The exercise →
Copy out all of the material, matching it word for word.

Given data →
--- Start ---

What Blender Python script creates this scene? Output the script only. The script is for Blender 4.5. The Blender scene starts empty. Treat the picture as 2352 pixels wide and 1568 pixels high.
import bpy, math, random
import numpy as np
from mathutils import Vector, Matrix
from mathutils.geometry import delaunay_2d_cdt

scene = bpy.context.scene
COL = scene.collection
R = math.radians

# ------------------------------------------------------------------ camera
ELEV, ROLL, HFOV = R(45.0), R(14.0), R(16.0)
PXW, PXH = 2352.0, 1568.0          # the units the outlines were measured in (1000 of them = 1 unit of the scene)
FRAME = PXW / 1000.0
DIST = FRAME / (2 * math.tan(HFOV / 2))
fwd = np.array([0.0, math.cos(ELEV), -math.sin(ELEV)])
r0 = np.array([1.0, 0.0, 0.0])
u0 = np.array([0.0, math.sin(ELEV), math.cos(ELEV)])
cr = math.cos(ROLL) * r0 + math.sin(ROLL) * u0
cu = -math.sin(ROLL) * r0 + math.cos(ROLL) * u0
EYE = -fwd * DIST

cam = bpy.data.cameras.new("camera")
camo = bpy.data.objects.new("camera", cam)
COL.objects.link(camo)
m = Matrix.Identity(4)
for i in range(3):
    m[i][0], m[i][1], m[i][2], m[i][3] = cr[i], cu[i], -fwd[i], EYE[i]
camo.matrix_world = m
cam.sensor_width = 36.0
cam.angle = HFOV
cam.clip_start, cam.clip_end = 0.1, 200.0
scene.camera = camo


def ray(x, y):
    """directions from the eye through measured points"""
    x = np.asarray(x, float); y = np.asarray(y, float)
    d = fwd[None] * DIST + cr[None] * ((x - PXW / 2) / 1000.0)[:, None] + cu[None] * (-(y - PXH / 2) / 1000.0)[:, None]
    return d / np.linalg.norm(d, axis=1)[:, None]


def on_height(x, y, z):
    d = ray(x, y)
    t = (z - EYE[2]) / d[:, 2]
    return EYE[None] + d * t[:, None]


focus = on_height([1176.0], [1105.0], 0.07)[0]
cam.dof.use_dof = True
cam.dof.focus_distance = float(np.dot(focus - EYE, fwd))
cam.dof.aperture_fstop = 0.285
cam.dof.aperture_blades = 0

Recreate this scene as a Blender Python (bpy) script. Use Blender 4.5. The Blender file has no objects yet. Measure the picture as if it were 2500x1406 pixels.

--- End ---

Solution →
What Blender Python script creates this scene? Output the script only. The script is for Blender 4.5. The Blender scene starts empty. Treat the picture as 2352 pixels wide and 1568 pixels high.
import bpy, math, random
import numpy as np
from mathutils import Vector, Matrix
from mathutils.geometry import delaunay_2d_cdt

scene = bpy.context.scene
COL = scene.collection
R = math.radians

# ------------------------------------------------------------------ camera
ELEV, ROLL, HFOV = R(45.0), R(14.0), R(16.0)
PXW, PXH = 2352.0, 1568.0          # the units the outlines were measured in (1000 of them = 1 unit of the scene)
FRAME = PXW / 1000.0
DIST = FRAME / (2 * math.tan(HFOV / 2))
fwd = np.array([0.0, math.cos(ELEV), -math.sin(ELEV)])
r0 = np.array([1.0, 0.0, 0.0])
u0 = np.array([0.0, math.sin(ELEV), math.cos(ELEV)])
cr = math.cos(ROLL) * r0 + math.sin(ROLL) * u0
cu = -math.sin(ROLL) * r0 + math.cos(ROLL) * u0
EYE = -fwd * DIST

cam = bpy.data.cameras.new("camera")
camo = bpy.data.objects.new("camera", cam)
COL.objects.link(camo)
m = Matrix.Identity(4)
for i in range(3):
    m[i][0], m[i][1], m[i][2], m[i][3] = cr[i], cu[i], -fwd[i], EYE[i]
camo.matrix_world = m
cam.sensor_width = 36.0
cam.angle = HFOV
cam.clip_start, cam.clip_end = 0.1, 200.0
scene.camera = camo


def ray(x, y):
    """directions from the eye through measured points"""
    x = np.asarray(x, float); y = np.asarray(y, float)
    d = fwd[None] * DIST + cr[None] * ((x - PXW / 2) / 1000.0)[:, None] + cu[None] * (-(y - PXH / 2) / 1000.0)[:, None]
    return d / np.linalg.norm(d, axis=1)[:, None]


def on_height(x, y, z):
    d = ray(x, y)
    t = (z - EYE[2]) / d[:, 2]
    return EYE[None] + d * t[:, None]


focus = on_height([1176.0], [1105.0], 0.07)[0]
cam.dof.use_dof = True
cam.dof.focus_distance = float(np.dot(focus - EYE, fwd))
cam.dof.aperture_fstop = 0.285
cam.dof.aperture_blades = 0

Recreate this scene as a Blender Python (bpy) script. Use Blender 4.5. The Blender file has no objects yet. Measure the picture as if it were 2500x1406 pixels.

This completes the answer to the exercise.